Written request: Reproduce the listing below without changes, except that pictures are left out.

-- BEGIN --

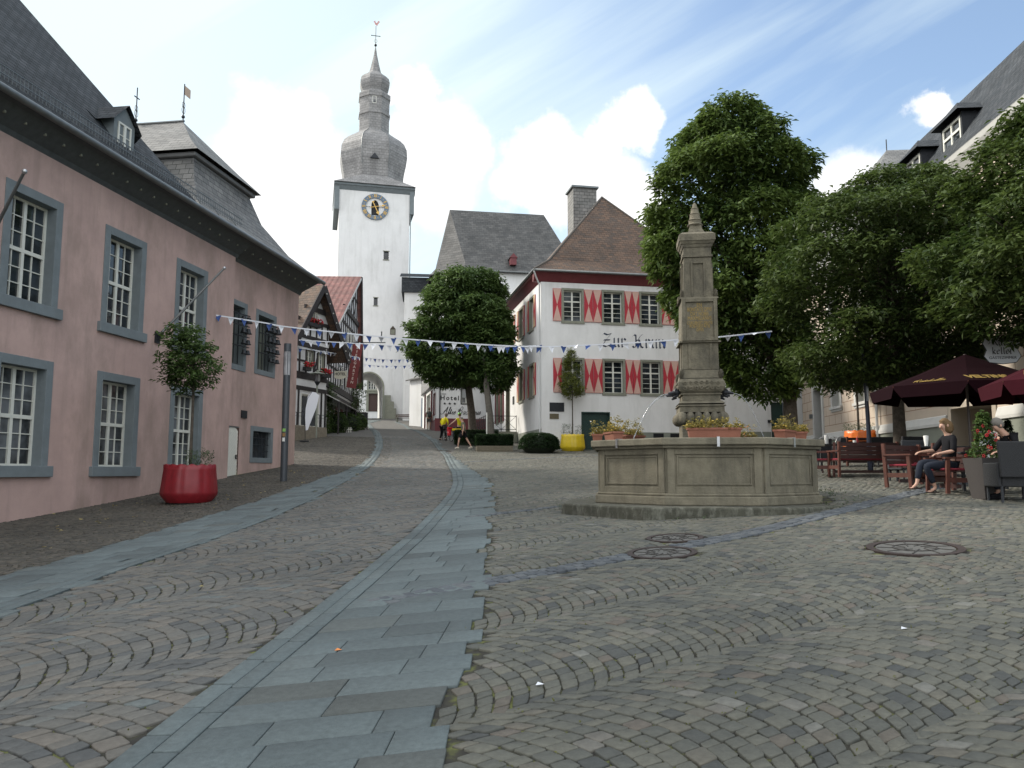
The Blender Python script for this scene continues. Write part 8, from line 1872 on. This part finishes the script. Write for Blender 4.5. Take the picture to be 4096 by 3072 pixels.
f = MB(); [f.bar((x,.1,gzw+.75),(x,.1,gzw+1.5),.03) for x in (-1.4,-.6,.2,1.0,1.8,2.6,3.2)]; f.bar((-1.4,.1,gzw+1.5),(3.2,.1,gzw+1.5),.03); f.bar((-1.4,.1,gzw+1.3),(3.2,.1,gzw+1.3),.02); f.tube([(3.2+.1*math.sin(u*.7),.1,gzw+1.4+.1*math.cos(u*.7)) for u in range(7)], .015, 5); f.build('railing', M['darkmetal'], F_.root)
for X, d, wx, hh, lb_ in ((1330,55,1.0,1.1,'dark leafy bush in tubs before the timbered inn door, nearest of three'),(1362,58,1.5,1.0,'green bushes behind the white picket edging at the timbered inn, middle of three'),(1398,61.5,1.3,1.0,'green bushes by the chalkboard at the timbered inn, farthest of three')):
    g = col_at(X, 1740, d)
    solid_bush('terrace_bush', (g.x, d, g.z+.1), 0, lambda r, n, wx=wx, hh=hh: (lambda d_: (d_*np.array([wx,.6,hh*.8])+[0,0,hh*.45], d_))((lambda q: q/np.linalg.norm(q, axis=1, keepdims=True))(r.normal(size=(n,3)))), 900, .12, 'leaf_dark', lb_, 'shrub', 'bushes on the timbered inn terrace', int(X), core=MB().blob((0,0,hh*.45), (wx*.85,.5,hh*.65), 10, 8))
g = col_at(1358, 1745, 55.5); r = empty('picket_edging', (g.x, 55.5, g.z), .35, 'low white picket edging in front of the terrace bushes', 'fence'); f = MB(); [f.box(-.8+i*.14,-.015,0,-.74+i*.14,.015,.38) for i in range(12)]; f.build('pickets', M['whitewood'], r); MB().box(-.82,-.03,.2,.86,-.016,.25).build('rail', M['whitewood'], r)
# climbing plants on the timbered inn
for X, d, y0_, y1_, wx, lb_ in ((1308,53.5,1530,1730,.5,'ivy and wisteria climbing the near corner of the timbered inn'),(1424,64,1530,1700,.6,'climbing plant at the far corner of the timbered inn')):
    a_, e_ = at(X, y1_, d), at(X, y0_, d); n = 600; rr_ = np.random.default_rng(X); u = rr_.random(n); C_ = np.c_[a_.x+rr_.normal(0, wx*.45, n)*(.5+u), d+rr_.normal(0,.3,n), a_.z+(e_.z-a_.z)*u]
    cr = empty('climbing_plant', (a_.x, d, a_.z), 0, lb_, 'climbing plant', 'climbers on the timbered inn'); C_ -= np.array([a_.x, d, a_.z]); leaf_cloud('leaves', C_, rr_.normal(0,.5,(n,3)), .13, 'leaf_dark', cr, 4, .1, .4, X, .5); MB().tube([(0,0,0),(.1,0,(e_.z-a_.z)*.5),(-.05,0,e_.z-a_.z)], .04, 6).build('stem', M['bark'], cr)
# geranium boxes on the timbered house
for s_, z, L_, lb_ in ((4.95,10.55,1.35,'red geraniums in the upper window box under the timbered gable'),(4.35,7.72,.6,'red geraniums at the lower left window of the timbered house'),(6.35,7.55,.9,'red geraniums at the lower right window of the timbered house')):
    p = FA.world(s_, -.32, z); r = empty('geranium_box', p, FA.rz, lb_, 'flower box', 'geranium boxes of the timbered house'); MB().box(-L_/2,-.12,0,L_/2,.12,.22).build('box', M['black'], r)
    rr_ = np.random.default_rng(int(s_*10)); n = 70; C_ = np.c_[rr_.uniform(-L_/2,L_/2,n), rr_.normal(-.05,.10,n), .22+rr_.random(n)*.28]; leaf_cloud('plants', C_, np.c_[np.zeros((n,2)), np.ones(n)], .09, 'leaf_dark', r, 4, .04, 0, 3, .6)
    f = MB(); [f.blob((q[0], q[1]-.06, q[2]+.03), (.055,.05,.045), 6, 4) for q in C_[:45]]; f.build('blossoms', M['red_flower'], r)

# ================================================================ pennant strings
def bunting(pts, spacing, fw2, fh, label, seed, crumple=.15, off=0):
    P = [at(X, Y, d) for X, Y, d in pts]; o0 = P[0]; r = empty('bunting', o0, 0, label, 'bunting', 'blue and white pennant strings across the street'); Q = [p-o0 for p in P]
    C = [Q[0]]
    for i in range(len(Q)-1):
        p0, p1, p2, p3 = Q[max(i-1,0)], Q[i], Q[i+1], Q[min(i+2,len(Q)-1)]
        for k in range(1, 9): t = k/8; C.append(.5*((2*p1)+(p2-p0)*t+(2*p0-5*p1+4*p2-p3)*t*t+(3*p1-p0-3*p2+p3)*t**3))
    c = MB(); 
    for a, e in zip(C[:-1], C[1:]): c.bar(a, e, .012, .045)
    c.build('cord', M['flag_white'], r); rr_ = random.Random(seed)
    tot = [0]
    for a, e in zip(C[:-1], C[1:]): tot.append(tot[-1]+(e-a).length)
    protos = []
    for mm in ('flag_blue', 'flag_white'):
        me = bpy.data.meshes.new('pennant'); me.from_pydata([(-fw2/2,0,0),(fw2/2,0,0),(.0,.0,-fh),(0,.03,-fh*.45)], [], [(0,1,3),(0,3,2),(1,2,3)]); me.materials.append(M[mm]); protos.append(me)
    s = spacing*.5; k = 0
    while s < tot[-1] and k < 98:
        j = max(i for i in range(len(tot)) if tot[i] <= s); j = min(j, len(C)-2); u = (s-tot[j])/(tot[j+1]-tot[j]+1e-9); p = C[j].lerp(C[j+1], u); d = C[j+1]-C[j]
        o = bpy.data.objects.new('pennant', protos[k % 2]); COL.objects.link(o); o.parent = r; o.location = p; cr_ = rr_.random() < crumple
        o.rotation_euler = (rr_.gauss(0,.18)+(rr_.uniform(-1.3,1.3) if cr_ else 0), rr_.gauss(0,.10)+(rr_.uniform(-.5,.5) if cr_ else 0), math.atan2(d.y, d.x)+rr_.gauss(0,.22))
        s += spacing; k += 1
bunting([(845,1258,26.5),(1050,1290,27.5),(1180,1311,28),(1637,1357,28.5),(2100,1386,28.5),(2440,1376,28),(2712,1359,27.5),(2864,1349,27),(3088,1325,26.5)], .44, .22, .26, 'longest pennant string from the pink wall past the obelisk into the trees', 1, .25)
bunting([(1196,1360,46.5),(1452,1375,46),(1662,1386,45.5),(1900,1390,44.5),(2158,1382,42.9)], .48, .34, .38, 'pennant string from the timbered house to the corner of the inn', 2, .06)
bunting([(1190,1391,47.5),(1300,1407,50),(1437,1430,57)], .5, .36, .28, 'crumpled short pennant string in front of the timbered houses', 3, .95)
bunting([(1425,1428,70),(1550,1438,71),(1675,1436,72)], .37, .30, .36, 'upper of two small far pennant strings before the tower', 4, .05)
bunting([(1435,1456,76),(1560,1464,76),(1690,1458,76)], .42, .33, .33, 'lower of two small far pennant strings above the arch', 5, .05)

-- END --

Expected answer:
The Blender Python script for this scene continues. Write part 8, from line 1872 on. This part finishes the script. Write for Blender 4.5. Take the picture to be 4096 by 3072 pixels.
f = MB(); [f.bar((x,.1,gzw+.75),(x,.1,gzw+1.5),.03) for x in (-1.4,-.6,.2,1.0,1.8,2.6,3.2)]; f.bar((-1.4,.1,gzw+1.5),(3.2,.1,gzw+1.5),.03); f.bar((-1.4,.1,gzw+1.3),(3.2,.1,gzw+1.3),.02); f.tube([(3.2+.1*math.sin(u*.7),.1,gzw+1.4+.1*math.cos(u*.7)) for u in range(7)], .015, 5); f.build('railing', M['darkmetal'], F_.root)
for X, d, wx, hh, lb_ in ((1330,55,1.0,1.1,'dark leafy bush in tubs before the timbered inn door, nearest of three'),(1362,58,1.5,1.0,'green bushes behind the white picket edging at the timbered inn, middle of three'),(1398,61.5,1.3,1.0,'green bushes by the chalkboard at the timbered inn, farthest of three')):
    g = col_at(X, 1740, d)
    solid_bush('terrace_bush', (g.x, d, g.z+.1), 0, lambda r, n, wx=wx, hh=hh: (lambda d_: (d_*np.array([wx,.6,hh*.8])+[0,0,hh*.45], d_))((lambda q: q/np.linalg.norm(q, axis=1, keepdims=True))(r.normal(size=(n,3)))), 900, .12, 'leaf_dark', lb_, 'shrub', 'bushes on the timbered inn terrace', int(X), core=MB().blob((0,0,hh*.45), (wx*.85,.5,hh*.65), 10, 8))
g = col_at(1358, 1745, 55.5); r = empty('picket_edging', (g.x, 55.5, g.z), .35, 'low white picket edging in front of the terrace bushes', 'fence'); f = MB(); [f.box(-.8+i*.14,-.015,0,-.74+i*.14,.015,.38) for i in range(12)]; f.build('pickets', M['whitewood'], r); MB().box(-.82,-.03,.2,.86,-.016,.25).build('rail', M['whitewood'], r)
# climbing plants on the timbered inn
for X, d, y0_, y1_, wx, lb_ in ((1308,53.5,1530,1730,.5,'ivy and wisteria climbing the near corner of the timbered inn'),(1424,64,1530,1700,.6,'climbing plant at the far corner of the timbered inn')):
    a_, e_ = at(X, y1_, d), at(X, y0_, d); n = 600; rr_ = np.random.default_rng(X); u = rr_.random(n); C_ = np.c_[a_.x+rr_.normal(0, wx*.45, n)*(.5+u), d+rr_.normal(0,.3,n), a_.z+(e_.z-a_.z)*u]
    cr = empty('climbing_plant', (a_.x, d, a_.z), 0, lb_, 'climbing plant', 'climbers on the timbered inn'); C_ -= np.array([a_.x, d, a_.z]); leaf_cloud('leaves', C_, rr_.normal(0,.5,(n,3)), .13, 'leaf_dark', cr, 4, .1, .4, X, .5); MB().tube([(0,0,0),(.1,0,(e_.z-a_.z)*.5),(-.05,0,e_.z-a_.z)], .04, 6).build('stem', M['bark'], cr)
# geranium boxes on the timbered house
for s_, z, L_, lb_ in ((4.95,10.55,1.35,'red geraniums in the upper window box under the timbered gable'),(4.35,7.72,.6,'red geraniums at the lower left window of the timbered house'),(6.35,7.55,.9,'red geraniums at the lower right window of the timbered house')):
    p = FA.world(s_, -.32, z); r = empty('geranium_box', p, FA.rz, lb_, 'flower box', 'geranium boxes of the timbered house'); MB().box(-L_/2,-.12,0,L_/2,.12,.22).build('box', M['black'], r)
    rr_ = np.random.default_rng(int(s_*10)); n = 70; C_ = np.c_[rr_.uniform(-L_/2,L_/2,n), rr_.normal(-.05,.10,n), .22+rr_.random(n)*.28]; leaf_cloud('plants', C_, np.c_[np.zeros((n,2)), np.ones(n)], .09, 'leaf_dark', r, 4, .04, 0, 3, .6)
    f = MB(); [f.blob((q[0], q[1]-.06, q[2]+.03), (.055,.05,.045), 6, 4) for q in C_[:45]]; f.build('blossoms', M['red_flower'], r)

# ================================================================ pennant strings
def bunting(pts, spacing, fw2, fh, label, seed, crumple=.15, off=0):
    P = [at(X, Y, d) for X, Y, d in pts]; o0 = P[0]; r = empty('bunting', o0, 0, label, 'bunting', 'blue and white pennant strings across the street'); Q = [p-o0 for p in P]
    C = [Q[0]]
    for i in range(len(Q)-1):
        p0, p1, p2, p3 = Q[max(i-1,0)], Q[i], Q[i+1], Q[min(i+2,len(Q)-1)]
        for k in range(1, 9): t = k/8; C.append(.5*((2*p1)+(p2-p0)*t+(2*p0-5*p1+4*p2-p3)*t*t+(3*p1-p0-3*p2+p3)*t**3))
    c = MB(); 
    for a, e in zip(C[:-1], C[1:]): c.bar(a, e, .012, .045)
    c.build('cord', M['flag_white'], r); rr_ = random.Random(seed)
    tot = [0]
    for a, e in zip(C[:-1], C[1:]): tot.append(tot[-1]+(e-a).length)
    protos = []
    for mm in ('flag_blue', 'flag_white'):
        me = bpy.data.meshes.new('pennant'); me.from_pydata([(-fw2/2,0,0),(fw2/2,0,0),(.0,.0,-fh),(0,.03,-fh*.45)], [], [(0,1,3),(0,3,2),(1,2,3)]); me.materials.append(M[mm]); protos.append(me)
    s = spacing*.5; k = 0
    while s < tot[-1] and k < 98:
        j = max(i for i in range(len(tot)) if tot[i] <= s); j = min(j, len(C)-2); u = (s-tot[j])/(tot[j+1]-tot[j]+1e-9); p = C[j].lerp(C[j+1], u); d = C[j+1]-C[j]
        o = bpy.data.objects.new('pennant', protos[k % 2]); COL.objects.link(o); o.parent = r; o.location = p; cr_ = rr_.random() < crumple
        o.rotation_euler = (rr_.gauss(0,.18)+(rr_.uniform(-1.3,1.3) if cr_ else 0), rr_.gauss(0,.10)+(rr_.uniform(-.5,.5) if cr_ else 0), math.atan2(d.y, d.x)+rr_.gauss(0,.22))
        s += spacing; k += 1
bunting([(845,1258,26.5),(1050,1290,27.5),(1180,1311,28),(1637,1357,28.5),(2100,1386,28.5),(2440,1376,28),(2712,1359,27.5),(2864,1349,27),(3088,1325,26.5)], .44, .22, .26, 'longest pennant string from the pink wall past the obelisk into the trees', 1, .25)
bunting([(1196,1360,46.5),(1452,1375,46),(1662,1386,45.5),(1900,1390,44.5),(2158,1382,42.9)], .48, .34, .38, 'pennant string from the timbered house to the corner of the inn', 2, .06)
bunting([(1190,1391,47.5),(1300,1407,50),(1437,1430,57)], .5, .36, .28, 'crumpled short pennant string in front of the timbered houses', 3, .95)
bunting([(1425,1428,70),(1550,1438,71),(1675,1436,72)], .37, .30, .36, 'upper of two small far pennant strings before the tower', 4, .05)
bunting([(1435,1456,76),(1560,1464,76),(1690,1458,76)], .42, .33, .33, 'lower of two small far pennant strings above the arch', 5, .05)